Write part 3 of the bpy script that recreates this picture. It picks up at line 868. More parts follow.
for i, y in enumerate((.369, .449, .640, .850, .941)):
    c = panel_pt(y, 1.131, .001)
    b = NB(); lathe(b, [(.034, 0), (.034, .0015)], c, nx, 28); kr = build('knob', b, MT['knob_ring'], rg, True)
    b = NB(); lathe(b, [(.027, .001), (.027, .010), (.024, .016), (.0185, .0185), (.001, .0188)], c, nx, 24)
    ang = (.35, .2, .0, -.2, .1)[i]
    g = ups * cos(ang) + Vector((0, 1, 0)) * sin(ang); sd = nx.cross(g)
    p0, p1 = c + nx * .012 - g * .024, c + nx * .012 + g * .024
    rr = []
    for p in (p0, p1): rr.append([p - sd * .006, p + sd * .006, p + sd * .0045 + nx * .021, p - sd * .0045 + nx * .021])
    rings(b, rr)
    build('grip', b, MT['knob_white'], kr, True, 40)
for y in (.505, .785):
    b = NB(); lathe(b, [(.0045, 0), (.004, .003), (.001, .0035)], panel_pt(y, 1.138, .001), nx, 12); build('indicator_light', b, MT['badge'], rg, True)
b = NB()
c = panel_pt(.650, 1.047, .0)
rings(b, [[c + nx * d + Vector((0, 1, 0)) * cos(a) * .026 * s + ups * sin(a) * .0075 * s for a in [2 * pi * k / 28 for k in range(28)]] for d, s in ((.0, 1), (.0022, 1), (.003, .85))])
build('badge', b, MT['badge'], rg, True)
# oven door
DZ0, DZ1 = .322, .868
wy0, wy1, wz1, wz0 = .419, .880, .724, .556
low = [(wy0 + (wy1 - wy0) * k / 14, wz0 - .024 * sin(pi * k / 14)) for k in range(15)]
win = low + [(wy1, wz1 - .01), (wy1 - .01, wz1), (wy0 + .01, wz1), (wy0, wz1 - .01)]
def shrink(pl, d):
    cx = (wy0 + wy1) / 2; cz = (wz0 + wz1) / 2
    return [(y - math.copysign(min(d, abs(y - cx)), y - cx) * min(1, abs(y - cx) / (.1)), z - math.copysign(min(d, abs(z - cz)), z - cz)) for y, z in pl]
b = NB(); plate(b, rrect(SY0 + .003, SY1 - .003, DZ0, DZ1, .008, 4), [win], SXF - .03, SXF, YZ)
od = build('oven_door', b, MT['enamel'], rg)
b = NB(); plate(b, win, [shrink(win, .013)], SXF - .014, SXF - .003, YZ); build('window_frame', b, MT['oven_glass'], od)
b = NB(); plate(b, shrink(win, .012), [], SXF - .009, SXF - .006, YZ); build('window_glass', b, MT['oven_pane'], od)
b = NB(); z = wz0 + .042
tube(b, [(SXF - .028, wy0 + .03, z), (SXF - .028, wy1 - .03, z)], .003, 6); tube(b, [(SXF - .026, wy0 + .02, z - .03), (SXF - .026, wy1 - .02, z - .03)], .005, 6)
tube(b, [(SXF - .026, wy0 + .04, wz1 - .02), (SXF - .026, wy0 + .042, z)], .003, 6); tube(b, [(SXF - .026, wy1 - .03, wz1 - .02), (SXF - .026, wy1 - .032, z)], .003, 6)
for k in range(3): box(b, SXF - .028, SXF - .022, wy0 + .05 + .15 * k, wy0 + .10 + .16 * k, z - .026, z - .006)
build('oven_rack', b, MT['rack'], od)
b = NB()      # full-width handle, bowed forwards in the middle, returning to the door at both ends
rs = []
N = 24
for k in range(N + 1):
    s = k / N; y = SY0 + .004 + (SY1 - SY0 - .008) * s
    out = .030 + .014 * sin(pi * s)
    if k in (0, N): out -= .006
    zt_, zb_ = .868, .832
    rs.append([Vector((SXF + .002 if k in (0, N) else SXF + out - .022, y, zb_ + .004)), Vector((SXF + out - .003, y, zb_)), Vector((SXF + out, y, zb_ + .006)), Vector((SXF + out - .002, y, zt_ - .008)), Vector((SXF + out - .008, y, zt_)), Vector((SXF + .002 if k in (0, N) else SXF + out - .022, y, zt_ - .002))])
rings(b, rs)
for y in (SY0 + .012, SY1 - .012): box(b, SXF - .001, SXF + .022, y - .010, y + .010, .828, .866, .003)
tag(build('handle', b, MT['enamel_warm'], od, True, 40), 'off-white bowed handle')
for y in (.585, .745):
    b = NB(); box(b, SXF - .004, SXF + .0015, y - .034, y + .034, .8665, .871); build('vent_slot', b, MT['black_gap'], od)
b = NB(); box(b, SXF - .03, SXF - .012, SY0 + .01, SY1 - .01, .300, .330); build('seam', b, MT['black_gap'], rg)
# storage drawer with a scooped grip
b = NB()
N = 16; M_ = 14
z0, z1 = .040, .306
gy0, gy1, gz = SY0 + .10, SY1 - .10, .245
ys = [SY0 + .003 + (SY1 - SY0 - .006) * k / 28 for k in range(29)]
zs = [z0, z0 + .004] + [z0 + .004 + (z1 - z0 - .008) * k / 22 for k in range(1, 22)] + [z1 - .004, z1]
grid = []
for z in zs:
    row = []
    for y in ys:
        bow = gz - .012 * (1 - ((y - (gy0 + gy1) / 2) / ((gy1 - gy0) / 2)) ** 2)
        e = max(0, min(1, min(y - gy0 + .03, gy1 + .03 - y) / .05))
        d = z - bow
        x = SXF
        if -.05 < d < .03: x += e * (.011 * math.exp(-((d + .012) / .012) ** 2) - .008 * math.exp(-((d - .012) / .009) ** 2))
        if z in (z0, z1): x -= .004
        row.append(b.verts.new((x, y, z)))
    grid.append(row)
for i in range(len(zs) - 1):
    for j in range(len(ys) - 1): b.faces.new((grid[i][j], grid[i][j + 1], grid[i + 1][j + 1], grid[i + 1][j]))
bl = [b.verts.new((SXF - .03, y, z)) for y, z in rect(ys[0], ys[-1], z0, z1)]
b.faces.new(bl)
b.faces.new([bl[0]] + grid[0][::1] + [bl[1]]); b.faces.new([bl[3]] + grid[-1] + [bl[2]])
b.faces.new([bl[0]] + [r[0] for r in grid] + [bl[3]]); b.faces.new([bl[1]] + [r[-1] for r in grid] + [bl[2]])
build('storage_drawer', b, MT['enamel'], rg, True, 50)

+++

**Task instructions:**
Transcribe all of the material exactly. Omit nothing.

**Written answer:**
Write part 3 of the bpy script that recreates this picture. It picks up at line 868. More parts follow.
for i, y in enumerate((.369, .449, .640, .850, .941)):
    c = panel_pt(y, 1.131, .001)
    b = NB(); lathe(b, [(.034, 0), (.034, .0015)], c, nx, 28); kr = build('knob', b, MT['knob_ring'], rg, True)
    b = NB(); lathe(b, [(.027, .001), (.027, .010), (.024, .016), (.0185, .0185), (.001, .0188)], c, nx, 24)
    ang = (.35, .2, .0, -.2, .1)[i]
    g = ups * cos(ang) + Vector((0, 1, 0)) * sin(ang); sd = nx.cross(g)
    p0, p1 = c + nx * .012 - g * .024, c + nx * .012 + g * .024
    rr = []
    for p in (p0, p1): rr.append([p - sd * .006, p + sd * .006, p + sd * .0045 + nx * .021, p - sd * .0045 + nx * .021])
    rings(b, rr)
    build('grip', b, MT['knob_white'], kr, True, 40)
for y in (.505, .785):
    b = NB(); lathe(b, [(.0045, 0), (.004, .003), (.001, .0035)], panel_pt(y, 1.138, .001), nx, 12); build('indicator_light', b, MT['badge'], rg, True)
b = NB()
c = panel_pt(.650, 1.047, .0)
rings(b, [[c + nx * d + Vector((0, 1, 0)) * cos(a) * .026 * s + ups * sin(a) * .0075 * s for a in [2 * pi * k / 28 for k in range(28)]] for d, s in ((.0, 1), (.0022, 1), (.003, .85))])
build('badge', b, MT['badge'], rg, True)
# oven door
DZ0, DZ1 = .322, .868
wy0, wy1, wz1, wz0 = .419, .880, .724, .556
low = [(wy0 + (wy1 - wy0) * k / 14, wz0 - .024 * sin(pi * k / 14)) for k in range(15)]
win = low + [(wy1, wz1 - .01), (wy1 - .01, wz1), (wy0 + .01, wz1), (wy0, wz1 - .01)]
def shrink(pl, d):
    cx = (wy0 + wy1) / 2; cz = (wz0 + wz1) / 2
    return [(y - math.copysign(min(d, abs(y - cx)), y - cx) * min(1, abs(y - cx) / (.1)), z - math.copysign(min(d, abs(z - cz)), z - cz)) for y, z in pl]
b = NB(); plate(b, rrect(SY0 + .003, SY1 - .003, DZ0, DZ1, .008, 4), [win], SXF - .03, SXF, YZ)
od = build('oven_door', b, MT['enamel'], rg)
b = NB(); plate(b, win, [shrink(win, .013)], SXF - .014, SXF - .003, YZ); build('window_frame', b, MT['oven_glass'], od)
b = NB(); plate(b, shrink(win, .012), [], SXF - .009, SXF - .006, YZ); build('window_glass', b, MT['oven_pane'], od)
b = NB(); z = wz0 + .042
tube(b, [(SXF - .028, wy0 + .03, z), (SXF - .028, wy1 - .03, z)], .003, 6); tube(b, [(SXF - .026, wy0 + .02, z - .03), (SXF - .026, wy1 - .02, z - .03)], .005, 6)
tube(b, [(SXF - .026, wy0 + .04, wz1 - .02), (SXF - .026, wy0 + .042, z)], .003, 6); tube(b, [(SXF - .026, wy1 - .03, wz1 - .02), (SXF - .026, wy1 - .032, z)], .003, 6)
for k in range(3): box(b, SXF - .028, SXF - .022, wy0 + .05 + .15 * k, wy0 + .10 + .16 * k, z - .026, z - .006)
build('oven_rack', b, MT['rack'], od)
b = NB()      # full-width handle, bowed forwards in the middle, returning to the door at both ends
rs = []
N = 24
for k in range(N + 1):
    s = k / N; y = SY0 + .004 + (SY1 - SY0 - .008) * s
    out = .030 + .014 * sin(pi * s)
    if k in (0, N): out -= .006
    zt_, zb_ = .868, .832
    rs.append([Vector((SXF + .002 if k in (0, N) else SXF + out - .022, y, zb_ + .004)), Vector((SXF + out - .003, y, zb_)), Vector((SXF + out, y, zb_ + .006)), Vector((SXF + out - .002, y, zt_ - .008)), Vector((SXF + out - .008, y, zt_)), Vector((SXF + .002 if k in (0, N) else SXF + out - .022, y, zt_ - .002))])
rings(b, rs)
for y in (SY0 + .012, SY1 - .012): box(b, SXF - .001, SXF + .022, y - .010, y + .010, .828, .866, .003)
tag(build('handle', b, MT['enamel_warm'], od, True, 40), 'off-white bowed handle')
for y in (.585, .745):
    b = NB(); box(b, SXF - .004, SXF + .0015, y - .034, y + .034, .8665, .871); build('vent_slot', b, MT['black_gap'], od)
b = NB(); box(b, SXF - .03, SXF - .012, SY0 + .01, SY1 - .01, .300, .330); build('seam', b, MT['black_gap'], rg)
# storage drawer with a scooped grip
b = NB()
N = 16; M_ = 14
z0, z1 = .040, .306
gy0, gy1, gz = SY0 + .10, SY1 - .10, .245
ys = [SY0 + .003 + (SY1 - SY0 - .006) * k / 28 for k in range(29)]
zs = [z0, z0 + .004] + [z0 + .004 + (z1 - z0 - .008) * k / 22 for k in range(1, 22)] + [z1 - .004, z1]
grid = []
for z in zs:
    row = []
    for y in ys:
        bow = gz - .012 * (1 - ((y - (gy0 + gy1) / 2) / ((gy1 - gy0) / 2)) ** 2)
        e = max(0, min(1, min(y - gy0 + .03, gy1 + .03 - y) / .05))
        d = z - bow
        x = SXF
        if -.05 < d < .03: x += e * (.011 * math.exp(-((d + .012) / .012) ** 2) - .008 * math.exp(-((d - .012) / .009) ** 2))
        if z in (z0, z1): x -= .004
        row.append(b.verts.new((x, y, z)))
    grid.append(row)
for i in range(len(zs) - 1):
    for j in range(len(ys) - 1): b.faces.new((grid[i][j], grid[i][j + 1], grid[i + 1][j + 1], grid[i + 1][j]))
bl = [b.verts.new((SXF - .03, y, z)) for y, z in rect(ys[0], ys[-1], z0, z1)]
b.faces.new(bl)
b.faces.new([bl[0]] + grid[0][::1] + [bl[1]]); b.faces.new([bl[3]] + grid[-1] + [bl[2]])
b.faces.new([bl[0]] + [r[0] for r in grid] + [bl[3]]); b.faces.new([bl[1]] + [r[-1] for r in grid] + [bl[2]])
build('storage_drawer', b, MT['enamel'], rg, True, 50)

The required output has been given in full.